Когда в 1955-м он написал свою черную курицу на черном фоне, лежащую на бумажке с надписью «реализм», то вызвал в «курятнике» серьезный переполох. Подумать только – и это потомок таких замечательных художников (Виктор Васнецов – дед нынешнего экспонента). Нет чтоб богатырей рисовать.
Он и рисовал. В детстве, как и положено. Потому что детство было овеяно дедушкиным авторитетом. А потом вырос и, как нормальный взрослый художник, стал малевать бодегонес с черными курицами.
Когда «суровые» вместе с теми, кого теперь называют нонконформистами, получили по шапке на знаменитой выставке в Манеже в 1962-м, то некоторые из них меняться не стали. Или почти не стали. Николай Андронов, например, выработал свой лирический, частный вариант «сурового» стиля. Васнецов же, приводивший Хрущева в бешенство, продолжил делать то, что делал раньше, – лаконичные, строгие, с преобладающим темным колоритом большие картины, выглядящие действительно «сурово», но в то же время изысканно. В этих темных холстах аскетизм оказывается средством подчеркнуть красоту структуры и выявить достоинства самых неброских красок. В окружении серых и черных благородно светятся золотистые охры, изумрудный зеленый, кровавый розовый. Живопись, на первый взгляд рубленная топором, оказывается тонко прочувствованной.
Однако с позиции сегодняшнего дня «суровые» оказываются уязвимы для критики по двум причинам.
Первая – их монументальная деятельность. Мозаика «Покорители космоса» в музее имени Циолковского, мозаика на станции метро «Савеловская» или на кинотеатре «Октябрь» (Васнецов, Андронов, Эльконин) – документы странной эпохи, где энтузиазм, созвучный официально разрешенному, сочетается с личной прямотой и принципиальностью. Именно эти работы Васнецова и других «суровых» обычно не позволяют их причислить к нонконформистскому стану, оставляя для них странное определение «левый МОСХ». Хотя по своей наивности эти вещи едва ли не честнее детских иллюстраций, выполненных Кабаковым или Пивоваровым.
Второе слабое место «суровых» – деревенская тема.
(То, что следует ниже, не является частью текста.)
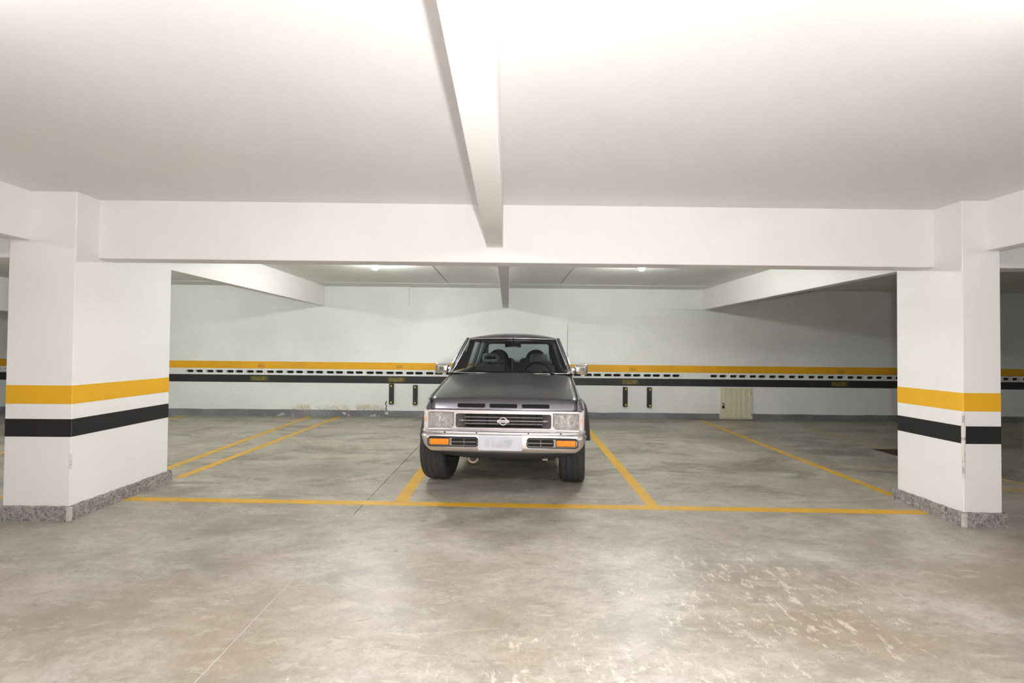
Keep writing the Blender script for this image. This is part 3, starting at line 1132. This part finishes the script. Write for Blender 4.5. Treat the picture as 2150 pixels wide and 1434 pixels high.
# emblem: ring with a name bar across it
b = MB()
b.lathe([(0.031, 0.084), (0.041, 0.084), (0.042, 0.098), (0.030, 0.098)], 'Y', (0, 0, 0.743), 32, closed=True)
b.cbox(-0.058, 0.058, 0.079, 0.098, 0.743 - 0.0135, 0.743 + 0.0135, 0.002)
b.build('emblem', M['bright'], grille)
fc = bpy.data.curves.new('emblem_lettering', 'FONT')
fc.body = 'NISSAN'
fc.size = 0.0245
fc.align_x = 'CENTER'
fc.align_y = 'CENTER'
fc.extrude = 0.0008
fo = bpy.data.objects.new('tmp_text', fc)
COL.objects.link(fo)
dg = bpy.context.evaluated_depsgraph_get()
me = bpy.data.meshes.new_from_object(fo.evaluated_get(dg))
bpy.data.objects.remove(fo)
me.materials.clear()
me.materials.append(M['black_plastic'])
lt = bpy.data.objects.new('emblem_lettering', me)
COL.objects.link(lt)
lt.parent = grille
lt.location = (0, 0.0782, 0.743)
lt.rotation_euler = (PI / 2, 0, 0)
lt.scale = (1.05, 1, 1)

# headlamps
for s in (-1, 1):
    cx, cz = s * 0.613, 0.745
    b = MB()
    rows = []
    for r, y in ((1.0, 0.098), (0.86, 0.135), (0.62, 0.165), (0.35, 0.183), (0.12, 0.19)):
        rows.append([(cx + (p[0] - cx) * r, y, cz + (p[1] - cz) * r) for p in lampole(s)])
    b.grid(rows, 0, False, True)
    b.add(rows[-1], [tuple(range(5))])
    hl = P(b, 'headlight', M['bright'])
    b = MB()
    b.lathe([(0.0, 0.112), (0.018, 0.116), (0.022, 0.13), (0.016, 0.19)], 'Y', (cx, 0, cz - 0.005), 12)
    b.build('lamp_bulb', M['clear_lens'], hl)
    # fluted cover glass
    b = MB()
    rows = []
    nz_, nx_ = 2, 40
    for i in range(nz_ + 1):
        z = 0.666 + (0.821 - 0.666) * i / nz_
        row = []
        for j in range(nx_ + 1):
            x = s * (0.494 + (0.733 - 0.494) * j / nx_)
            if i == 0 and abs(x) < 0.52:
                zz = 0.70 - (abs(x) - 0.492) / 0.028 * 0.032
            else:
                zz = z
            row.append((x, 0.089 - 0.0035 * (j % 2), zz))
        rows.append(row)
    b.grid(rows, 0, True)
    b.build('lens', M['lamp_glass'], hl)
    # corner lamp wraps round the wing
    b = MB()
    rows = []
    for z in (0.652, 0.68, 0.715, 0.75, 0.785, 0.815, 0.842):
        rows.append([(s * 0.744, 0.14, z), (s * 0.744, 0.096, z), (s * 0.772, 0.098, z), (s * 0.790, 0.112, z), (s * 0.800, 0.14, z), (s * 0.808, 0.22, z), (s * 0.80, 0.24, z)])
    b.grid(rows, 0, True)
    b.add(rows[-1], [tuple(range(7))])
    b.add(rows[0], [tuple(range(7))])
    cl = P(b, 'corner_light', M['clear_lens'])
    b = MB()
    b.cbox(s * 0.769 - 0.010, s * 0.769 + 0.010, 0.0935, 0.10, 0.735, 0.775, 0.002)
    b.build('reflector', M['peach_lens'], cl)
    for zc in (0.675, 0.70, 0.725, 0.785, 0.81):
        b = MB()
        b.box(s * 0.769 - 0.014, s * 0.769 + 0.008, 0.0945, 0.1, zc - 0.002, zc + 0.002)
        b.build('rib', M['clear_lens'], cl)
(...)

Васнецов с этой стороны абсолютно открыт для уколов и пинков. Андронов — тот на самом деле поселился в вологодской глуши и приобрел, таким образом, бытовое право бесконечно писать избы, колодцы да заборы. А Васнецов сохраняет шестидесятнический романтизм, изображая все то же самое, но оставаясь городским жителем.
Охота, сборы на охоту, возвращение с охоты – десятилетия не меняются любимые темы художника. Женские портреты, натюрморты с нехитрой утварью и пейзажи развешены в Третьяковке без хронологического вектора. Работы 60-х и 90-х кажутся одной серией при том, что Васнецов специально не придумывал своей живописи никаких внешних отличительных особенностей, узнаваемого авторского знака. Единство – в структурности, в черном цвете и приятно огрубленной пластике фигур. Караваджо, Дерен, Пикассо, Андрей Гончаров, Александр Древин – все сплавлено в эффективную художественную систему. Составляющие уже не различить внутри – это живопись Васнецова, а не Караваджо, Дерена, или Гончарова.
Что приятно, Третьяковка не заявляла никакой серии выставок шестидесятников-семидесятников, никаких «сезонов», «проектов» или «циклов». Просто возникает выставка очередного полулегендарного персонажа, а за ней – следующая.
В нормальном конвейерном режиме, будто третьяковцы сообразили, что именно этого от них ждут зрители и не простят, если они не покажут всех основных персонажей недавней истории искусства.
«Суровые» – та тема, на которой ломаются попытки выстроить бинарную оппозицию «официоз – адеpграунд». Третьяковка совершенно правильно показывает нонконформистов и «левый МОСХ» вперемешку, потому что и то и другое – альтернатива соцреализму и вообще всякому официозу. Скоро в залах Третьяковки ожидаются еще выставки Татьяны Назаренко и Натальи Нестеровой – тоже левых, но уже семидесятников.
Третьяковская галерея. Крымский вал, 10. «Андрей Васнецов. Живопись 1950-х –2004 годов», до 19 декабря.